• [Exercise requirements]
From the first line of the data below, copy each line up to the one containing "S.camera = cam", and include that line too.

(Entries with scene source code)

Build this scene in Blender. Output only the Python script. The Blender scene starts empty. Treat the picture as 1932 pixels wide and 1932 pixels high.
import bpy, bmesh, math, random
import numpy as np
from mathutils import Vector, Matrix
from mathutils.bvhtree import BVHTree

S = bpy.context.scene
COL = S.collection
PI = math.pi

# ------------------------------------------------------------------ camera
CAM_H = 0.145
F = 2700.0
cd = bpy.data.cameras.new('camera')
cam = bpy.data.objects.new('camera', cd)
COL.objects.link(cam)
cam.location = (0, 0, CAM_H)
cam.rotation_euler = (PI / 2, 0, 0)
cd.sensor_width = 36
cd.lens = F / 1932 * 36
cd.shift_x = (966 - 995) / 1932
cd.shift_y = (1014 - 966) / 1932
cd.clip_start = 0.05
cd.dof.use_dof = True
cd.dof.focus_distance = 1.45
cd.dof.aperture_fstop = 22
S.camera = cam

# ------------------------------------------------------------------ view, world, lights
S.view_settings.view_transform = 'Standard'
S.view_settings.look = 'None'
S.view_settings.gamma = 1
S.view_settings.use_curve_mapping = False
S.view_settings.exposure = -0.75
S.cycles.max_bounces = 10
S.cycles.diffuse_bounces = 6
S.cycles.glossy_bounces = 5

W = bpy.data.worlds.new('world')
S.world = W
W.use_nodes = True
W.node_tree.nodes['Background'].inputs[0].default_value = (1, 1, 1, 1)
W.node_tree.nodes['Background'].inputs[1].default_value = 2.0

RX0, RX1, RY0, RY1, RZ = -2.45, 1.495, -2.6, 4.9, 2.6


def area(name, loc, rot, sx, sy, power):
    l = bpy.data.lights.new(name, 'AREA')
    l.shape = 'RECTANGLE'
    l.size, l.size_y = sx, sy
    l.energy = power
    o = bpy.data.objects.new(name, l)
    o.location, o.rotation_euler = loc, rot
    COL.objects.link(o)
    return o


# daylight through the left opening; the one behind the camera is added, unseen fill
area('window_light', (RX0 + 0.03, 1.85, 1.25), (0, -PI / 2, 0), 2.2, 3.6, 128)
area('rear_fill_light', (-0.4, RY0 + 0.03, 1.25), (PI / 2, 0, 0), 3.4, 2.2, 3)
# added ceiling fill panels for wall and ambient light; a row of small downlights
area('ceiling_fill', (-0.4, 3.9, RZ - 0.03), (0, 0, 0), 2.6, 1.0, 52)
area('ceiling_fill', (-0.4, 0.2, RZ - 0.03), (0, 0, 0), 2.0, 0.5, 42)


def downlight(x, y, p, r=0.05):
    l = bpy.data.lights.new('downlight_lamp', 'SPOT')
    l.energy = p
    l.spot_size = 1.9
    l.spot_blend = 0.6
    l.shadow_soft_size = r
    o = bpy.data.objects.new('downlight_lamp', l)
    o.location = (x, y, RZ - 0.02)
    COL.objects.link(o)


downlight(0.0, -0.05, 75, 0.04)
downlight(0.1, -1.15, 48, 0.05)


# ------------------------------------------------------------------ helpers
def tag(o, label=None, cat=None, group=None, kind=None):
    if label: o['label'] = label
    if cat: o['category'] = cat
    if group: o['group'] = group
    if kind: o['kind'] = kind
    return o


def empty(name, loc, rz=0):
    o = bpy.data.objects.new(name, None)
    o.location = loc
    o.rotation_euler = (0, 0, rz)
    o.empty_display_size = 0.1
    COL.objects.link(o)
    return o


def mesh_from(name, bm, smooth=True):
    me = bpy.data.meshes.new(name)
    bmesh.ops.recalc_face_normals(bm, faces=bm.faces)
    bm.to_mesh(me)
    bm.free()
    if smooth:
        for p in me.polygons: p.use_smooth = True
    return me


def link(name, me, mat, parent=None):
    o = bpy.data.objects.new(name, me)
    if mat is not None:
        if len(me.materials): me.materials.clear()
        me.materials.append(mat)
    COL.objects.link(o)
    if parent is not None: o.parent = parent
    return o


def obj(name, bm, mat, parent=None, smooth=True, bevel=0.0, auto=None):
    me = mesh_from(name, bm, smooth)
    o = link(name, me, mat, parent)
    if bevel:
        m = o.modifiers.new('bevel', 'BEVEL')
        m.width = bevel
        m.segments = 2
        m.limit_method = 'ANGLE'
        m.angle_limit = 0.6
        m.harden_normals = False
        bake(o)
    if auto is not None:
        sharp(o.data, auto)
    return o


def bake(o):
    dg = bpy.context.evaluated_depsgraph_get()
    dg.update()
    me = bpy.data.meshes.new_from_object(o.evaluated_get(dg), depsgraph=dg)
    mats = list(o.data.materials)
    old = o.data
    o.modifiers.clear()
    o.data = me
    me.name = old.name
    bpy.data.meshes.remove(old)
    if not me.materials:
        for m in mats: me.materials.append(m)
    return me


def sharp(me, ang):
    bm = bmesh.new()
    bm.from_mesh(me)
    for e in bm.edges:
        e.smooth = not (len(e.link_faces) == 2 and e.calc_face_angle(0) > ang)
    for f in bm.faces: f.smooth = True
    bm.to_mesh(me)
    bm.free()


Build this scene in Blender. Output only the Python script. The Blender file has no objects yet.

• [Answer for this exercise]
Build this scene in Blender. Output only the Python script. The Blender scene starts empty. Treat the picture as 1932 pixels wide and 1932 pixels high.
import bpy, bmesh, math, random
import numpy as np
from mathutils import Vector, Matrix
from mathutils.bvhtree import BVHTree

S = bpy.context.scene
COL = S.collection
PI = math.pi

# ------------------------------------------------------------------ camera
CAM_H = 0.145
F = 2700.0
cd = bpy.data.cameras.new('camera')
cam = bpy.data.objects.new('camera', cd)
COL.objects.link(cam)
cam.location = (0, 0, CAM_H)
cam.rotation_euler = (PI / 2, 0, 0)
cd.sensor_width = 36
cd.lens = F / 1932 * 36
cd.shift_x = (966 - 995) / 1932
cd.shift_y = (1014 - 966) / 1932
cd.clip_start = 0.05
cd.dof.use_dof = True
cd.dof.focus_distance = 1.45
cd.dof.aperture_fstop = 22
S.camera = cam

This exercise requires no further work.